Embattled department store Debenhams (DEB) is in demand, rising 5% to 81.43p on some tweaks to its strategy and relief today's half-year figures contain no further nasty surprises. However the share price rebound comes despite further forecast downgrades, reflecting gloomy gross margin guidance from the structurally-challenged High Street giant.

You can drill down into the finer details of the British heritage brand's disappointing numbers but to re-cap, pre-tax profits are down 24.5% to £85.2 million over the 26 weeks to 1 March. That's in-line with a New Year's Eve profits warning, Debenhams' third earnings alert of 2013. This followed disappointing clothing sales and margin-crimping promotions to shift stock after a poor Christmas and prompted the resignation of finance director Simon Herrick in January.
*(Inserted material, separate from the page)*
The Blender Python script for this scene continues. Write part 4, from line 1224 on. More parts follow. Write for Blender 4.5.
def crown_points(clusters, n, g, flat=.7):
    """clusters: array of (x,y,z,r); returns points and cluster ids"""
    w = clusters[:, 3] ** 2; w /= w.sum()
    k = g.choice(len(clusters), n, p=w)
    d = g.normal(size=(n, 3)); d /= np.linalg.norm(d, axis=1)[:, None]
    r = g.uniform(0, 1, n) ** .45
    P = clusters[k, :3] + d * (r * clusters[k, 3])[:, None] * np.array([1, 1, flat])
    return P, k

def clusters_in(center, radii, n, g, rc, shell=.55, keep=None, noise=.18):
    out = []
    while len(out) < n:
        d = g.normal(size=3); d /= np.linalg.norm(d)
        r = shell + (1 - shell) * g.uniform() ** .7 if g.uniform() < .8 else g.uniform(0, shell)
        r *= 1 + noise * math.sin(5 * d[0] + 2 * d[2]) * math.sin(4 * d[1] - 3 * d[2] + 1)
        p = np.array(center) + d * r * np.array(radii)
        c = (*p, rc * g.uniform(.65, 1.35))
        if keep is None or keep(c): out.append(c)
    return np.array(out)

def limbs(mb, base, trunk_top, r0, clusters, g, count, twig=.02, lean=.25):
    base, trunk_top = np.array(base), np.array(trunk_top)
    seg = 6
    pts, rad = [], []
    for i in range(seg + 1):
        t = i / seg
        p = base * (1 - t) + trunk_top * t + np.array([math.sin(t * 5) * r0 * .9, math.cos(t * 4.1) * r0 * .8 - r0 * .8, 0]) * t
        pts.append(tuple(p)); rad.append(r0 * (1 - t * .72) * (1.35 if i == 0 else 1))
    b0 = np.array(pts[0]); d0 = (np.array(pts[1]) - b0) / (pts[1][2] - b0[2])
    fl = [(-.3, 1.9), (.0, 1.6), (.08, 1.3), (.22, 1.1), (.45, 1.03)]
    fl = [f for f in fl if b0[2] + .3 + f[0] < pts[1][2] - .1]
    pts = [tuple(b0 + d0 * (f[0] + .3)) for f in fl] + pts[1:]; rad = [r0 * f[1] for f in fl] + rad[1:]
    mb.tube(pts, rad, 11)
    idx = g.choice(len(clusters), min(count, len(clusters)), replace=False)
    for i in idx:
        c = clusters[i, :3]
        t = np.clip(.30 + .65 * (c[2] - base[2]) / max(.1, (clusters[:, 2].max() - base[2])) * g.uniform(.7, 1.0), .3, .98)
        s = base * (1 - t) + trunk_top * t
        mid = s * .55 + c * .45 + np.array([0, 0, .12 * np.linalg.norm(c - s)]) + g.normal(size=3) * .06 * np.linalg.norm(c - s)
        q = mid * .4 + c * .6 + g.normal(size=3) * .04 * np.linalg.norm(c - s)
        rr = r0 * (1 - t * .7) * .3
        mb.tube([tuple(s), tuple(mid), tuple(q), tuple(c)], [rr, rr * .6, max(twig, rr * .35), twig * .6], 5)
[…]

The FTSE 250 firm's trading travails have in part been caused by a reliance on swingeing promotions to drive footfall. The retailer also faces structural pressures on its physical stores as tech-savvy consumers shift spending online. That said, the store group's web-based sales surged 24.1% higher to £241.2 million in the half, helping like-for-like sales edge 1.5% ahead for a sixth half of growth on the spin.
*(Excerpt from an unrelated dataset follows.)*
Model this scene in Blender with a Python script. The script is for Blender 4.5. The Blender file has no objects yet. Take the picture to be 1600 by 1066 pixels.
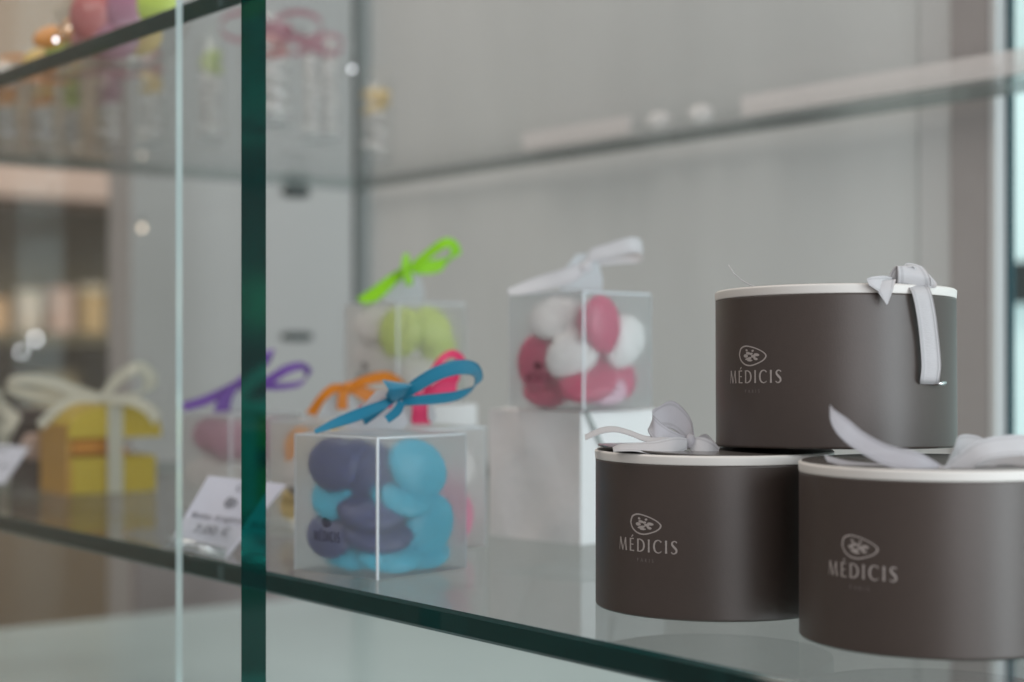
import bpy, math, random
import numpy as np
from math import sin, cos, pi, sqrt, radians, asin, atan2
from mathutils import Vector, Matrix
random.seed(7)
SC = bpy.context.scene
C = SC.collection

# ------------------------------------------------------------------ camera
YAW = radians(52.4)
CY, SY = cos(YAW), sin(YAW)
CAMZ = 1.20                # eye height; the lower shelf's top is 0.10 lower
FPX = 2600.0               # focal length in photo pixels (1600 wide)
SHELF = 1.10
UPPER = 1.377
cam_d = bpy.data.cameras.new('camera')
cam = bpy.data.objects.new('camera', cam_d)
C.objects.link(cam)
cam.location = (0, 0, CAMZ)
cam.rotation_euler = (radians(90), 0, YAW)
cam_d.sensor_width = 36.0
cam_d.lens = 36.0 * FPX / 1600.0
cam_d.shift_y = 22.0 / 1600.0
cam_d.clip_start = 0.02
cam_d.clip_end = 60
cam_d.dof.use_dof = True
cam_d.dof.focus_distance = 0.652
cam_d.dof.aperture_fstop = 6.0
SC.camera = cam

# ------------------------------------------------------------------ world, lamps, exposure
w = bpy.data.worlds.new('World')
SC.world = w
w.use_nodes = True
bg = w.node_tree.nodes['Background']
bg.inputs[0].default_value = (1.0, 0.985, 0.985, 1)
bg.inputs[1].default_value = 0.40
SC.view_settings.view_transform = 'Standard'
SC.view_settings.look = 'None'
SC.view_settings.exposure = 0.0
SC.view_settings.gamma = 1.0
SC.cycles.use_denoising = True
SC.cycles.max_bounces = 14
SC.cycles.diffuse_bounces = 5
SC.cycles.glossy_bounces = 6
SC.cycles.transmission_bounces = 10
SC.cycles.transparent_max_bounces = 40
SC.cycles.sample_clamp_indirect = 6.0


def cw(X, H, Z):
    """camera-frame metres (right, up from the eye, away) -> world"""
    return Vector((X * CY - Z * SY, X * SY + Z * CY, CAMZ + H))


def area(name, loc, target, sx, sy, power, col):
    d = bpy.data.lights.new(name, 'AREA')
    d.shape = 'RECTANGLE'
    d.size, d.size_y, d.energy, d.color = sx, sy, power, col
    o = bpy.data.objects.new(name, d)
    C.objects.link(o)
    o.location = loc
    o.rotation_euler = (Vector(target) - Vector(loc)).to_track_quat('-Z', 'Y').to_euler()
    return o


area('daylight_lamp', cw(2.2, 0.30, -1.35), cw(0.1, 0.0, 0.75), 1.3, 2.6, 78, (0.86, 0.95, 1.0))
area('sheen_fill', cw(0.8, 0.25, -2.3), cw(0.1, 0.0, 0.7), 1.5, 2.6, 34, (0.97, 0.97, 1.0))  # unseen soft light added to broaden the sheen on the round boxes
area('ceiling_lamp', cw(-0.75, 1.7, 1.0), cw(-0.2, 0, 1.1), 1.2, 1.2, 26, (1.0, 0.90, 0.82))
area('shop_lamp', (-3.0, 1.0, 2.7), (-4.4, 1.8, 1.0), 1.0, 1.0, 46, (1.0, 0.86, 0.70))


# ------------------------------------------------------------------ materials
def lin(c):
    return tuple(((v / 255.0) / 12.92 if v / 255.0 <= 0.04045 else ((v / 255.0 + 0.055) / 1.055) ** 2.4) for v in c)


def nodes(name):
    m = bpy.data.materials.new(name)
    m.use_nodes = True
    nt = m.node_tree
    nt.nodes.clear()
    out = nt.nodes.new('ShaderNodeOutputMaterial')
    return m, nt, out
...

Today's 'new' news includes a strategy update from under-fire chief executive Michael Sharp. He says Debenhams will introduce clearer promotional periods with fewer markdown days, having seen the impact of its offers diluted by widespread industry price-cutting during the festive run-up. Sharp also concedes the trend towards convenience has left rivals with superior multi-channel businesses with an edge. In response, the £940 million cap will invest in more competitive online service options in time for Christmas and will introduce wholesale and licencing models to help expand the brand internationally.
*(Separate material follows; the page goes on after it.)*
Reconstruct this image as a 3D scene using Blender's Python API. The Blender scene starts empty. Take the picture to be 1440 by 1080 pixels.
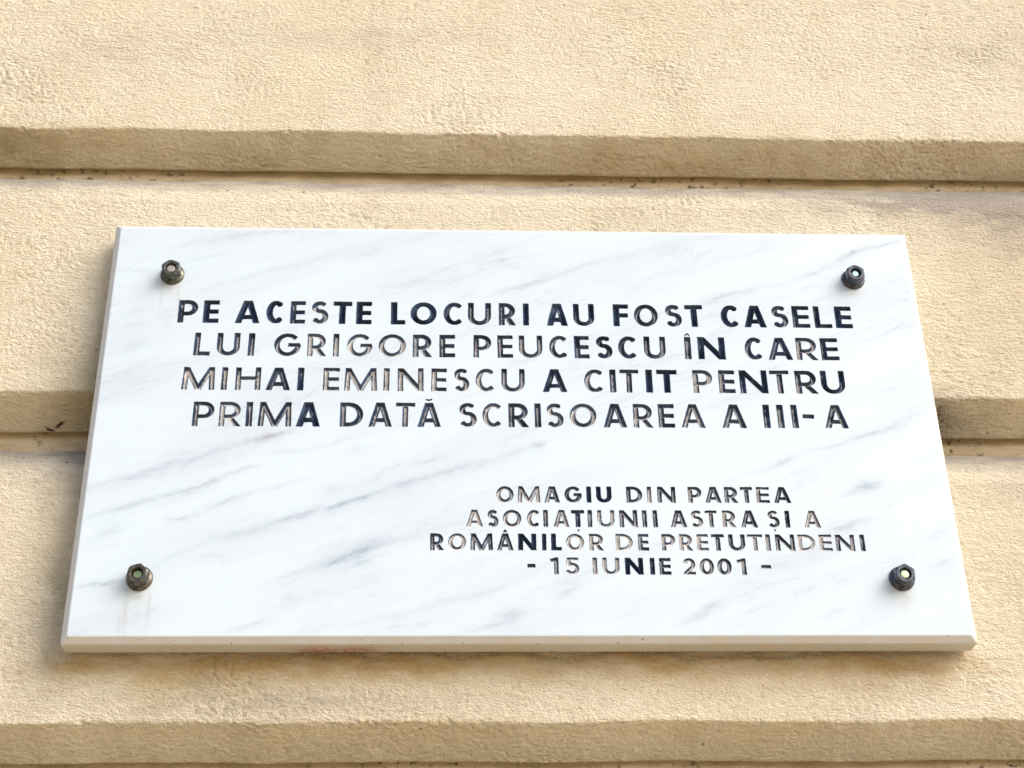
import bpy, math, random
import numpy as np
from mathutils import Matrix, Vector

scene = bpy.context.scene
R = math.radians

# ------------------------------------------------------------------ camera
cam = bpy.data.cameras.new('camera')
cam.sensor_width = 36.0
cam.lens = 54.237
cam.clip_start = 0.01
cam.clip_end = 200
cam_o = bpy.data.objects.new('camera', cam)
scene.collection.objects.link(cam_o)
cam_o.matrix_world = Matrix(((0.9989087, -0.0081055, -0.0459961, -0.0840321),
                             (-0.0438551, -0.5015235, -0.8640318, -1.4591444),
                             (-0.0160648, 0.8651061, -0.5013317, -0.7850499),
                             (0, 0, 0, 1)))
scene.camera = cam_o

# ------------------------------------------------------------------ light
SUN_EL, SUN_AZ = 36.0, 56.0            # azimuth from the wall's outward normal (-Y) towards +X
sd = Vector((math.sin(R(SUN_AZ)) * math.cos(R(SUN_EL)), -math.cos(R(SUN_AZ)) * math.cos(R(SUN_EL)), math.sin(R(SUN_EL))))
world = bpy.data.worlds.new('World')
scene.world = world
world.use_nodes = True
wt = world.node_tree
bg = wt.nodes['Background']
sky = wt.nodes.new('ShaderNodeTexSky')
sky.sky_type = 'NISHITA'
sky.sun_disc = False
sky.sun_elevation = R(SUN_EL)
sky.sun_rotation = math.atan2(sd.x, sd.y)
sky.dust_density = 4.0
sky.air_density = 0.9
wt.links.new(sky.outputs[0], bg.inputs[0])
bg.inputs[1].default_value = 0.15
sun = bpy.data.lights.new('sun', 'SUN')
sun.energy = 1.2
sun.angle = R(56)
sun.color = (1.0, 0.965, 0.91)
sun_o = bpy.data.objects.new('sun', sun)
scene.collection.objects.link(sun_o)
sun_o.rotation_euler = (-sd).to_track_quat('-Z', 'Y').to_euler()
scene.view_settings.view_transform = 'Standard'
scene.view_settings.look = 'None'
scene.view_settings.gamma = 1
scene.view_settings.exposure = 0.78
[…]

Investec Securities' well-followed retail analyst Kate Calvert appears distinctly unimpressed by 'some tweaking in emphasis' to the growth strategy. 'We are unconvinced there is a quick fix and believe the investment needed will hold back profits, though we can see a small bounce in full year 2015 profits from lower markdown', writes the retail analyst, who believes 'management should cut back on promotions and invest in product quality as the brands have been devalued by all the discounting.'

Calvert reiterates her 'sell' rating and cuts her published price target from 67p to 64p. Year-to-August taxable profits are downgraded by 4% to £110.2 million, suggesting a sharp 23% year-on-year decline. The latest in a series of downgrades factors in worse-than-expected gross margin guidance of a fall of between 50 and 70 basis points, not to mention a higher-than-forecast net interest bill at the indebted group.